I've given up on the idea of the Cowparade touring today -- too wet! I'll be having to hold an umbrella over my head to take pictures.
Instead I'm going to stay in and get a bunch of household tasks done, and try to learn how to vid with Final Cut Pro, which is indeed a fancy-schmancy program. Mind you, I'm still stuck on how you do simple things like delete an audio track from a video clip, or indeed how you manipulate things in general.
::puts on hat of inspiration::
Jesse: no clue. Maybe 'Angular' is an idiom for upright or freestanding or something? So far as I can find, it pretty much means angular in Spanish.
Jesse, I think a
piedra angular
is a cornerstone.
OK, that makes good sense!
Jesse, I think a piedra angular is a cornerstone.
Huh. That still doesn't have any Christian resonance for me.
Jesse, fwiw, I got 183,000 hits when I googled "cornerstone church" -- at a guess it shows up far more often in Charismatic parlance.
Interesante. The church by me is definitely charismatic, so I guess I'm just ignorant! Learn something every day.

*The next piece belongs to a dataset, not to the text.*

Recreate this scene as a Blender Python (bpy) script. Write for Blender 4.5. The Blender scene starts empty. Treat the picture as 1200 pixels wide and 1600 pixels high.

Googling just "cornerstone" gives a Christian college, homeschooling materials, a group of affiliated Christian schools (w/ each other, the college, the homeschools, or all three I don't know), a contemporary Christian music festival, and a Christian cable TV channel all on the front page of results -- looks like it's something of a brand name (officially or not) in the Evangelical world.
I don't know how people deal with this when the other person is dangerous.

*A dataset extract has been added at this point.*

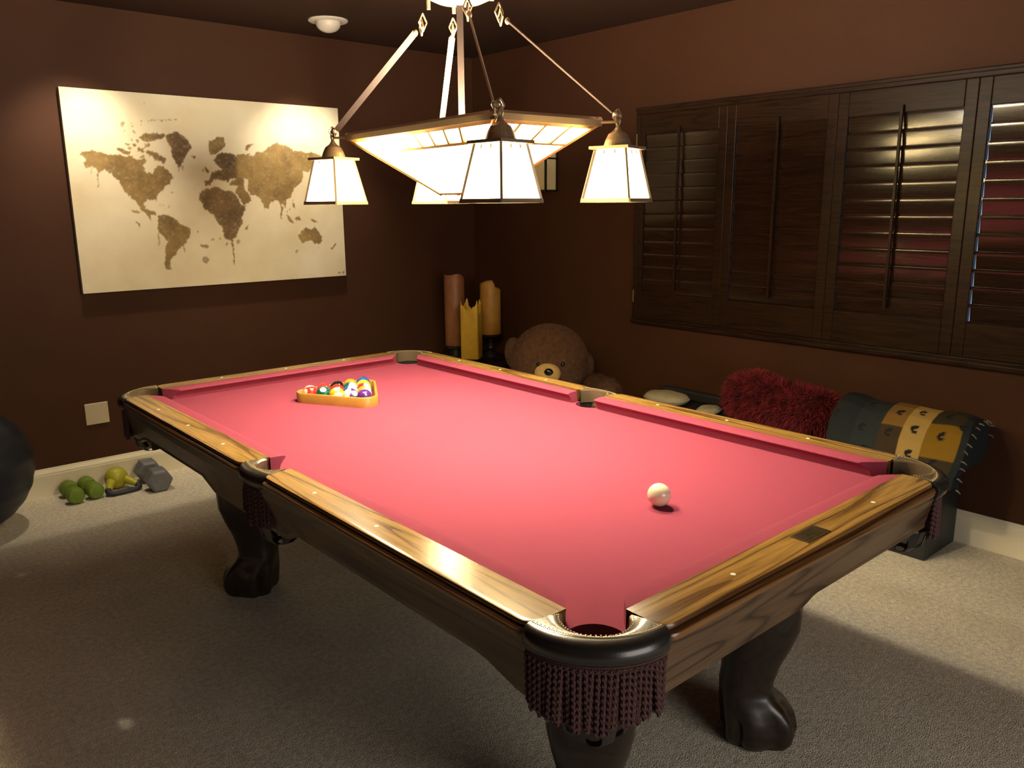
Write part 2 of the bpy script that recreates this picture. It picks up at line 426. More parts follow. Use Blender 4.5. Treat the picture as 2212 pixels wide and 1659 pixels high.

The couple of stalkers I've had have been of the undangerous variety, and not terribly persistent once I made clear in ruthlessly blunt terms that I wanted nothing more to do with them. But I am aware that my place of business is deep, deep in the woods, on land owned by my relatives, where no one will ever be digging without their permission...
Huh. That still doesn't have any Christian resonance for me.
We were always taught that Jesus was the conrerstone of the Church, so we occasionally had sermons about cornerstones. Don't know if that's actually a Thing in the Lutheran church, or just a sermonic metaphor.